その後、店をやってる大川さんは備品のチェック、元スタジオ経営者のマコトはオーディオチェックを始め、ぼくはひとり正しくハイボールを傾けたのだった。
「ところで、店の名前はどこから?」
「カーティス・メイフィールドのメイフィールドを日本語化したんです」
「じゃ、あたしの店と同じだ」
「大川さんでビッグリバーとは、転換が逆だけど発想は同じですね」
大川さんがカーティス・メイフィールドを知っているかはともかく、メイが五月で、フィールドが野だとはわかったようだ。
「また来まーす」
「いや、ここ結構遠いんだよ」
「クルマで来たからわかんなーい」
安請け合いする大川さんをたしなめ、茅ヶ崎をあとにした。
「茅ヶ崎に住みたいかも」
独自の土地査定にうるさい大川さんのなかで、湘南の評価は高まったようだ。大川さんにおしゃれカフェやられても、困るけど。
帰路、レコードの音のよさを語っていたら、大川さんが一言。
「あたしも中古レコードとか買いたいんだよ。なんだっけ、ユニクロみたいなとこ」
「ディスクユニオンのことかいな」
「あー、それ。どっちもユがつくじゃん」
ユだけでなく、ユニまで一緒だし、クもついてるが、だからってその間違いはなんじゃい。
「これ、書かないでよ」
「書くよ。書くなって言ったのも書く」
はい、書きました。
その後、歳を取ると説教臭くなるのは、なぜか。ジイさんのウザさとバアさんのウザさは違うなど、高齢化社会に潜む問題を自嘲的に語り合ったが、割愛。

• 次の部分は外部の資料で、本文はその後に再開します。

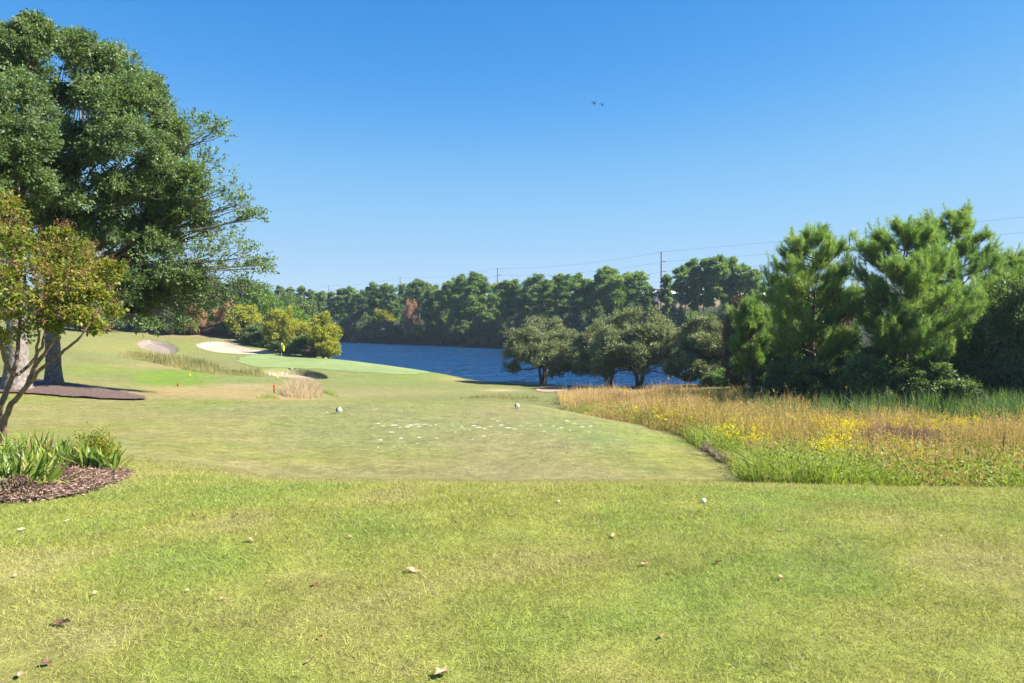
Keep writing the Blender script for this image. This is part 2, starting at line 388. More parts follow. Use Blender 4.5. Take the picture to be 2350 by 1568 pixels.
def sheet(name, poly, step, off, mat, color=None, rag=.0, edge=0.0):
    P = np.asarray(poly); x0, y0 = P.min(0); x1, y1 = P.max(0)
    xs = np.arange(x0-step, x1+2*step, step); ys = np.arange(y0-step, y1+2*step, step)
    X, Y = np.meshgrid(xs, ys)
    X = X+(rng.random(X.shape)-.5)*step*.5; Y = Y+(rng.random(X.shape)-.5)*step*.5
    d = polydist(P, X, Y)
    ins = d > rag*fbm(X/(rag*3+1e-6), Y/(rag*3+1e-6), 31, 2) if rag else d > 0
    nr, na = X.shape
    i = np.arange(nr-1)[:, None]*na; j = np.arange(na-1)[None]
    q = np.stack([i+j, i+j+1, i+na+j+1, i+na+j], -1).reshape(-1, 4)
    f = ins.ravel(); q = q[f[q].all(1)]
    Z = H(X, Y)+off+edge*np.clip(d/.5, 0, 1)
    V = np.stack([X, Y, Z], -1).reshape(-1, 3)
    u = np.unique(q); mp = np.full(len(V), -1); mp[u] = np.arange(len(u))
    V = V[u]; q = mp[q]
    c = None
    if color is not None:
        n = fbm(V[:, 0]/1.5, V[:, 1]/1.5, 5, 3)[:, None]
        c = np.array(color)*(.85+.3*n)
    return mk(name, V, q, mats=(mat,), smooth=True, colors=c)
sand_pink = flat('sand_raked', (.20, .16, .13), .95, noise=.16, scale=1.1, bump=.10)
sand_white = flat('sand_pale', (.34, .285, .215), .95, noise=.16, scale=1.1, bump=.12)
sand_brown = flat('sand_damp', (.27, .21, .16), .95, noise=.25, scale=2.5, bump=.04)
tag(sheet('sand_bunker', PB['a'], .16, .035, sand_pink, rag=.3), 'oval greyish pink sand bunker on the slope, farthest left of the bunkers', 'bunker')
tag(sheet('sand_bunker', PB['b'], .16, .035, sand_white, rag=.3), 'long pale cream sand bunker behind the putting green', 'bunker')
tag(sheet('sand_bunker', PB['c'], .14, .035, sand_brown, rag=.3), 'brown sand bunker with a dark soil lip in front of the green', 'bunker')
mg, ntg, bg = M('putting_turf')
_a = ntg.nodes.new('ShaderNodeAttribute'); _a.attribute_name = 'gcol'
_tc = ntg.nodes.new('ShaderNodeTexCoord'); _mp = ntg.nodes.new('ShaderNodeMapping'); _mp.inputs['Scale'].default_value = (.03, .6, 1)
_n = ntg.nodes.new('ShaderNodeTexNoise'); _n.inputs['Scale'].default_value = 1.5; _n.inputs['Detail'].default_value = 4
_r = ntg.nodes.new('ShaderNodeMapRange'); _r.inputs[1].default_value = .3; _r.inputs[2].default_value = .7; _r.inputs[3].default_value = .88; _r.inputs[4].default_value = 1.1
_s = ntg.nodes.new('ShaderNodeVectorMath'); _s.operation = 'SCALE'
ntg.links.new(_tc.outputs['Object'], _mp.inputs[0]); ntg.links.new(_mp.outputs[0], _n.inputs['Vector']); ntg.links.new(_n.outputs['Fac'], _r.inputs[0])
ntg.links.new(_a.outputs['Color'], _s.inputs[0]); ntg.links.new(_r.outputs[0], _s.inputs['Scale']); ntg.links.new(_s.outputs[0], bg.inputs['Base Color'])
bg.inputs['Roughness'].default_value = .85; bg.inputs['Specular IOR Level'].default_value = .2
o = sheet('putting_green', P_green, .22, .03, mg, GRN, rag=.9)
tag(o, 'smooth pale green putting surface beside the lake', None, None, 'structure')
mulch = flat('mulch', (.10, .062, .046), .95, noise=.6, scale=26, bump=.04)
mulch_far = flat('mulch_far', (.095, .058, .046), .95, noise=.55, scale=11, bump=.05)
mulch_tan = flat('mulch_tan', (.33, .22, .14), .95, noise=.4, scale=5, bump=.05)
tag(sheet('mulch_bed', P_mulch, .12, .035, mulch_far, rag=.25, edge=.05), 'long reddish mulch bed under the two thick trunks', 'mulch bed')
tag(sheet('mulch_bed', P_tmulch, .2, .05, mulch_tan, rag=.4), 'small tan mulch ring under the round lakeside tree', 'mulch bed')
bed = tag(sheet('mulch_bed', P_bed, .03, .012, mulch, rag=.10, edge=.05), 'dark brown bark mulch bed around the irises', 'mulch bed')
# bark chips lying in the near bed
n = 26000
xy = np.stack([rng.uniform(P_bed[:, 0].min(), P_bed[:, 0].max(), n), rng.uniform(P_bed[:, 1].min(), P_bed[:, 1].max(), n)], 1)
d = polydist(P_bed, xy[:, 0], xy[:, 1]); xy = xy[d > .015*rng.random(n)]; n = len(xy)
org = np.column_stack([xy, H(xy[:, 0], xy[:, 1])+.067-.055*np.exp(-polydist(P_bed, xy[:, 0], xy[:, 1])/.2)+.012*rng.random(n)])
dr = nrm(rand_unit(n)*np.array([1, 1, .3]))
v, f, t = leaves(org, dr, .01, 1, .05, .011, fwd=.9, up=1.2, jitter=0)
L_chip = leafmat('bark_chips', [(.06, .038, .028), (.15, .095, .07), (.28, .19, .14), (.44, .32, .23)], .9, .0, .1)
o = mk('bark_chips', v, f, mats=(L_chip,), tint=t); o.parent = bed; tag(o, kind='stuff')

# ------------------------------------------------------------------ lake
def build_lake():
    m, nt, b = M('lake_water'); N = nt.nodes; Lk = nt.links
    b.inputs['Base Color'].default_value = (.006, .050, .15, 1); b.inputs['Roughness'].default_value = .06; b.inputs['IOR'].default_value = 1.33
    tc = N.new('ShaderNodeTexCoord'); hgt = None
    for s, a, w in ((1.0, (.9, .32, 1), 1.), (2.6, (.9, .45, 1), .4), (.22, (.7, .6, 1), 1.2)):
        mp = N.new('ShaderNodeMapping'); mp.inputs['Scale'].default_value = a; mp.inputs['Rotation'].default_value = (0, 0, .3)
        n = N.new('ShaderNodeTexNoise'); n.inputs['Scale'].default_value = s; n.inputs['Detail'].default_value = 4; n.inputs['Distortion'].default_value = .4
        Lk.new(tc.outputs['Object'], mp.inputs[0]); Lk.new(mp.outputs[0], n.inputs['Vector'])
        q = N.new('ShaderNodeMath'); q.operation = 'MULTIPLY'; q.inputs[1].default_value = w; Lk.new(n.outputs['Fac'], q.inputs[0])
        if hgt is None: hgt = q.outputs[0]
        else:
            ad = N.new('ShaderNodeMath'); Lk.new(hgt, ad.inputs[0]); Lk.new(q.outputs[0], ad.inputs[1]); hgt = ad.outputs[0]
    bp = N.new('ShaderNodeBump'); bp.inputs['Distance'].default_value = 1.1; bp.inputs['Strength'].default_value = 1
    Lk.new(hgt, bp.inputs['Height']); Lk.new(bp.outputs[0], b.inputs['Normal'])
    V = [(-110, 88, WATER), (420, 60, WATER), (420, 330, WATER), (-110, 330, WATER)]
    o = mk('lake', V, [[0, 1, 2, 3]], mats=(m,)); tag(o, 'dark blue rippled lake', None, None, 'structure')
build_lake()

# ------------------------------------------------------------------ foreground turf blades
def build_grass():
    parts = []
    n = 800000
    u = rng.random(n); Y = 3.0+(u**.62)*9.0
    X = (rng.random(n)*2-1)*(Y*.70+.25); wide = rng.random(n) < .22; X = np.where(wide, np.sign(X)*(Y*.70+.25+3.2*rng.random(n)), X)
    px = CX+X/Y*F
    keep = (polydist(P_bed, X, Y) == 0) & (meadow_mask(px, Y) < .5) & ~((Y > 8.8) & (rng.random(n) < .35))
    X = X[keep]; Y = Y[keep]; n = len(X)
    z = H(X, Y); c = gcolor(X, Y, z)
    hgt = (.018+.026*rng.random(n))*(.35+1.3*fbm(X/.4, Y/.4, 9, 3)); hgt = np.where(Y > 9, hgt*.7, hgt)*(1+.4*np.clip((6.5-Y)/3, 0, 1)*rng.random(n))
    d = nrm(np.column_stack([rng.normal(size=n)*.8, rng.normal(size=n)*.8, .20+rng.random(n)*.7]))
    w = nrm(np.cross(d, rand_unit(n)))*(.0009+.0002*Y)[:, None]
    B = np.column_stack([X, Y, z-.003])
    V = np.stack([B-w, B+w, B+d*(hgt*1.25)[:, None]], 1).reshape(-1, 3)
    c = c*(1.5+1.15*(rng.random(n)-.45))[:, None]; straw = rng.random(n) < .14
    c[straw] = np.array([.40, .34, .17])*(.7+.5*rng.random(straw.sum()))[:, None]
    m, nt, b = M('grass_blades'); a = nt.nodes.new('ShaderNodeAttribute'); a.attribute_name = 'gcol'
    nt.links.new(a.outputs['Color'], b.inputs['Base Color']); b.inputs['Roughness'].default_value = .6; b.inputs['Specular IOR Level'].default_value = .3
    t = nt.nodes.new('ShaderNodeBsdfTranslucent'); nt.links.new(a.outputs['Color'], t.inputs['Color'])
    mx = nt.nodes.new('ShaderNodeMixShader'); mx.inputs[0].default_value = .4
    nt.links.new(b.outputs[0], mx.inputs[1]); nt.links.new(t.outputs[0], mx.inputs[2]); nt.links.new(mx.outputs[0], nt.nodes['Material Output'].inputs['Surface'])
    o = mk('grass', V, tris=np.arange(3*n).reshape(-1, 3), mats=(m,), colors=np.repeat(np.clip(c, 0, 1), 3, 0))
    tag(o, 'short yellow green lawn grass in the foreground', 'grass', None, 'stuff')
build_grass()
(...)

さらに最近の若者は旅をしないって話から、海外旅行の話になったら、マコトが訊いてきた。
「なんだっけ、貧乏な旅行の案内」
「地球の歩き方」
「それみたいなの書いた小説」
「沢木耕太郎の深夜特急か。小説じゃなくて、ノンフィクションだけどな」
「ああ、そうなんだ」
「で?」
とくに感想なし。がくっ。
かわりに大川さんがつなぐ。
「インドの写真、よかったな」
「あーメメント・モリのひと。えーと名前は」
「メメントなに? そんなんだっけ」
「死を想え。藤原新也」
「おーそのひと。あっちのほうが、すごいなと思った」
「たしかに。でもぼくの行ったインドは、あんなんじゃなかった」
「あー、それそれ。あたしもいろんなひとにそう言ったよ」
意見が合ったというより、なんかあたしの勝ちって感じで言われた。大川さんはおバカキャラに不満を持っているようです。でも嘘は書いてないんだよなあ。小説じゃなくて、ノンフィクションだけどなー。

「また来まーす」
(その後、行ってなーい)


最後は大川さんの店「ビッグリバー」に寄り、置いてあったマコトはレコード、ぼくはCDを回収して、ようやく解散となったのだった。
そういえば、せっかく茅ヶ崎まで行ったのに、海を見ようともしなかったな。まあ、いいか。もう、海風に当たるまでもなく、しょっぱいジイさんバアさんなんだから。